The Nato summit opens today, with Georgia and Ukraine lobbying the alliance to continue its steady eastern march. But this process is undermining, not improving, US security. Countries that have been variously occupied, partitioned and dominated prefer not to trust in the goodwill of their large neighbours. Indeed, Russia's popular eruption against Estonia over the removal of a second world war memorial offers a stark reminder that Russia has yet to join Europe in heart and mind.
To the question 'what to do?', the answer is obvious: enlist the services of a benevolent, distant superpower. Europe might offer a good economic home, but the very ennui that renders so many formerly great powers harmless diminishes the security value of a military alliance with them.
America is different. The US possesses the world's most powerful military and is ever ready to go to war. That is why so many governments pine for its embrace.
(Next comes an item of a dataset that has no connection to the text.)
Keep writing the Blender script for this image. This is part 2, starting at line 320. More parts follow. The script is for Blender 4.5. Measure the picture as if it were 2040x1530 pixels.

Surely, the alliance aids Central and Eastern European efforts at continental integration. Joining the exclusive club is particularly satisfying for countries that spent years looking in, across the Iron Curtain.
But the most important factor is Article 5 of the Nato charter - which creates the possibility of turning a war with Russia, however unlikely, into Europe's, and, more importantly, America's, war.
It's a policy which makes sense in Tbilisi, Kiev and elsewhere in the region. But it doesn't make sense in Washington.